I was following the directions for this crochet stitch faithfully, or so I thought, and yet I couldn’t make it look like the picture. I looked at it more closely, and then I realized that the yarn over in the picture was wrapped in the opposite direction from what I was used to in crochet. Could that be the problem? It was. (I have yet to finish writing up this stitch pattern, but you’ll see it soon.)

Serendipitously, at around the same time I started muddling through this problem, I started reading Tuni C. Weaver’s posts on the topic of yarn overs, starting with this one.

This sent me looking for standardized terminology for the two wraps in crochet–why I thought there would be such, when there isn’t standard phrasing in knitting, I don’t know. However, I did end up finding phrasing that I’m happy to use for crochet, if not for knitting. The terminology that’s been presented that seems most descriptive is yarn under for the top one and yarn over for the bottom. In the former case, the yarn is brought under the hook before going over it, you see, and in the latter, the yarn is just brought over the hook and never goes under.

Some people refer to one yarn over as clockwise and the other yarn over as counterclockwise, but those terms can be confusing to people, because you have to remember which end of the tool you’re using to look along to define what’s clockwise.

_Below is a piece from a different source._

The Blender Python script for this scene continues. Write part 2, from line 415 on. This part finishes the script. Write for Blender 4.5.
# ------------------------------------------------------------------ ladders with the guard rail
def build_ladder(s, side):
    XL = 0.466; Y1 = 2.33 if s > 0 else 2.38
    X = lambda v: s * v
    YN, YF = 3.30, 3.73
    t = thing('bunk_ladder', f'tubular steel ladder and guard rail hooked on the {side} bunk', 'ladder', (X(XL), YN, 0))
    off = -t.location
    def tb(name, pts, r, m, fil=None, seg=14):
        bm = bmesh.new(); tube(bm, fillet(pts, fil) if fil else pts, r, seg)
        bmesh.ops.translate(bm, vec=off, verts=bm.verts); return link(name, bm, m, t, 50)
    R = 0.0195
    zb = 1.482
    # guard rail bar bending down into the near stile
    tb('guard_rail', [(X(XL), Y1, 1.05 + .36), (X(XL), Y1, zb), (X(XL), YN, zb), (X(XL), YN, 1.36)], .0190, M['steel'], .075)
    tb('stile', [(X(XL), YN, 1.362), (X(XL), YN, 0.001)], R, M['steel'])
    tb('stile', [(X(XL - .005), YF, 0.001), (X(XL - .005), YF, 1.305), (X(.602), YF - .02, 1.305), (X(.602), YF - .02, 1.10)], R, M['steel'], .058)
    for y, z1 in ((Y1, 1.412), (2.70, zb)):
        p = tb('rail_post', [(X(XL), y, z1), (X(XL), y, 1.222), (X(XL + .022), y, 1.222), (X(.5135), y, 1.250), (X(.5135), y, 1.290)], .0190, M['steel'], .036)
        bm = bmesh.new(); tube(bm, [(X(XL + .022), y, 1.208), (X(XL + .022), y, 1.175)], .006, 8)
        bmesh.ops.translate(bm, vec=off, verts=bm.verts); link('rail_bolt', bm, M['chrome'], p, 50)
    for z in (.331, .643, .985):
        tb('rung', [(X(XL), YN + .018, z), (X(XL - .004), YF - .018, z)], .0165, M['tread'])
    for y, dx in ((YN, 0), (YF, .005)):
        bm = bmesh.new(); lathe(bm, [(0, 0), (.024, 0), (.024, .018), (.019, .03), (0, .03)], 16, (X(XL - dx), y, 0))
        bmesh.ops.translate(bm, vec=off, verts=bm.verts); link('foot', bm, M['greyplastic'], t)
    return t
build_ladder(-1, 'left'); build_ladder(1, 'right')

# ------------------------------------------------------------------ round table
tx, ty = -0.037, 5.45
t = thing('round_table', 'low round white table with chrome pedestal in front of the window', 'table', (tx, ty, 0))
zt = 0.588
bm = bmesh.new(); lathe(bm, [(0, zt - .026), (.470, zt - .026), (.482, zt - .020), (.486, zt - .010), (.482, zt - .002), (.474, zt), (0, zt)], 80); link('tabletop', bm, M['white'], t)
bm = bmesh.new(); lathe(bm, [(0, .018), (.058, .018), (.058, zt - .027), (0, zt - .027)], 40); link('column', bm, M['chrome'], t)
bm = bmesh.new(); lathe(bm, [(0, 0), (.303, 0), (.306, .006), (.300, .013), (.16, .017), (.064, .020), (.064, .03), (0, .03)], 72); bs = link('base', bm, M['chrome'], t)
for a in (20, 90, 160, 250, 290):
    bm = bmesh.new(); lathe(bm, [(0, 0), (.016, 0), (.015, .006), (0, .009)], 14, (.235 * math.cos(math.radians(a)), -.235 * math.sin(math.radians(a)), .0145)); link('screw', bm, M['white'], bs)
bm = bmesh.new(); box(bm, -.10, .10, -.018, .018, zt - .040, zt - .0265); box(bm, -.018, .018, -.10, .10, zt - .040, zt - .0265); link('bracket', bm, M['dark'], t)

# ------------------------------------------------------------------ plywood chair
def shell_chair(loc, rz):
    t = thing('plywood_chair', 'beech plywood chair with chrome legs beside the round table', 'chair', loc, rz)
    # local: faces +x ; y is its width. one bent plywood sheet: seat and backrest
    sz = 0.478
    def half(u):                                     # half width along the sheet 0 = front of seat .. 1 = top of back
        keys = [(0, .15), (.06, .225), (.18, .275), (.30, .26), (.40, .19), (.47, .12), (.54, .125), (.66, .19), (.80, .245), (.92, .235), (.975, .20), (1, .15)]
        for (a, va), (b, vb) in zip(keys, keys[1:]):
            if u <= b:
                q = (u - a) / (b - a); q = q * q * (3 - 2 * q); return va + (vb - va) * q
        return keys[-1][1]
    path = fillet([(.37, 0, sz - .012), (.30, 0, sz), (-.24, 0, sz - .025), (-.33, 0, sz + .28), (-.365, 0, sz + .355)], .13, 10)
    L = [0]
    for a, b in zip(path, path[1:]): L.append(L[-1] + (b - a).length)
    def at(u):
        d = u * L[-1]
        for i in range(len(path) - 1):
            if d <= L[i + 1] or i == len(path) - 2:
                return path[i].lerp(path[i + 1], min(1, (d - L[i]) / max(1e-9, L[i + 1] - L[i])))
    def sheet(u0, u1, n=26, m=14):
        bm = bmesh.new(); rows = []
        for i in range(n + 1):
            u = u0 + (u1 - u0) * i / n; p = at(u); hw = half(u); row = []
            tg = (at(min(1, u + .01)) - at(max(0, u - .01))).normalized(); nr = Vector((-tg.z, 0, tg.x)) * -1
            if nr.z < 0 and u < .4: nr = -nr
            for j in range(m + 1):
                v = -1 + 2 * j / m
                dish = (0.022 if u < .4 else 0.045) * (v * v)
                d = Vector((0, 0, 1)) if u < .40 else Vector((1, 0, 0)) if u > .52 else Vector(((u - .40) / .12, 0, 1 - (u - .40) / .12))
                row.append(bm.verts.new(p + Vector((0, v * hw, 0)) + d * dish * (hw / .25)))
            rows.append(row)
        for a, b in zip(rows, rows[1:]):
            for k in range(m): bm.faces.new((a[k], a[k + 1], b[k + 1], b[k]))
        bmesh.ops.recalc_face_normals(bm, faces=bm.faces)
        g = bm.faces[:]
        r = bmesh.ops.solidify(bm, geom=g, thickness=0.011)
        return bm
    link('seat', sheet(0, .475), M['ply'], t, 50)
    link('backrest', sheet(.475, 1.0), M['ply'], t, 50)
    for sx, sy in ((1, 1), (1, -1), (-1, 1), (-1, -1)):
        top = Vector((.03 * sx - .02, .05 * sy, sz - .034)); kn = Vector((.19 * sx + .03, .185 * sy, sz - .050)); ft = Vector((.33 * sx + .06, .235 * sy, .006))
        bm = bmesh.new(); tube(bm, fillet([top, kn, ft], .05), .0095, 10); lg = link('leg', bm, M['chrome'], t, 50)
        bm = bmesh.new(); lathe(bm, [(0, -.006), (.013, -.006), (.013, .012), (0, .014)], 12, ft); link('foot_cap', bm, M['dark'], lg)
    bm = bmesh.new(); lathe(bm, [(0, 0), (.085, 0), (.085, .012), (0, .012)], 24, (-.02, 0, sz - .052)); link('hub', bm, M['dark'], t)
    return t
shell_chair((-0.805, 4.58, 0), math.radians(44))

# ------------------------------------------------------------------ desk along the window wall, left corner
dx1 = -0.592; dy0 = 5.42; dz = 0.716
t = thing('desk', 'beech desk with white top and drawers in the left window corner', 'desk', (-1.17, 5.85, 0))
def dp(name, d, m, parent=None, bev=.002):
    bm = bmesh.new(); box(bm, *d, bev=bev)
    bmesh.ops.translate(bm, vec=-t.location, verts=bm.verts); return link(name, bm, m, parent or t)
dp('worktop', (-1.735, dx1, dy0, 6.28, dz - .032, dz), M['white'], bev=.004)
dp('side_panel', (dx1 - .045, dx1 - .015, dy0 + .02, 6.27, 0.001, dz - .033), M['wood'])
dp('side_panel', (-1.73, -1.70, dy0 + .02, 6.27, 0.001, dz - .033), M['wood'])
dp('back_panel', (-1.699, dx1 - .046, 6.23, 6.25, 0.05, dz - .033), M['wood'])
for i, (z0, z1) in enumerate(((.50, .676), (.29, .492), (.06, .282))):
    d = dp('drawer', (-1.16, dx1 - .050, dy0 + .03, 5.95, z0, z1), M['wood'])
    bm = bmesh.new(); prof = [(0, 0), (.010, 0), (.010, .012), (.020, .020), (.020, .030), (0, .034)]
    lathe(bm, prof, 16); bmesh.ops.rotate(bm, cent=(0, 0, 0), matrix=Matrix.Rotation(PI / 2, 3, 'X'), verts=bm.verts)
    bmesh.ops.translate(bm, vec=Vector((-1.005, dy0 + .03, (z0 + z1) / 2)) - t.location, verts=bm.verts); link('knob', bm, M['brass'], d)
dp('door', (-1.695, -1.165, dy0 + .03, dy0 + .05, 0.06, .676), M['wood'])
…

Some knitters who’ve read a lot of geographical comparisons of knitting compare Eastern and Western knitting. I’ve used those terms in the past, but I think I’m inclined to give them up as being unhelpful, especially since East and West are such relative terms, and there’s plenty of US and European knitters who knit with “Eastern” stitch mount for at least half their stitches. I’m still looking for useful terminology for knitting purposes, for two reasons: first, the yarn under is far more common in knitting than it is in crochet, and everyone calls it a yarn over; many knitters have never had need for the crochet style yarn over. Secondly, I don’t think the yarn goes so obviously under anything when it comes to knitting.

I don’t have much more to say on the topic for now. What do you think?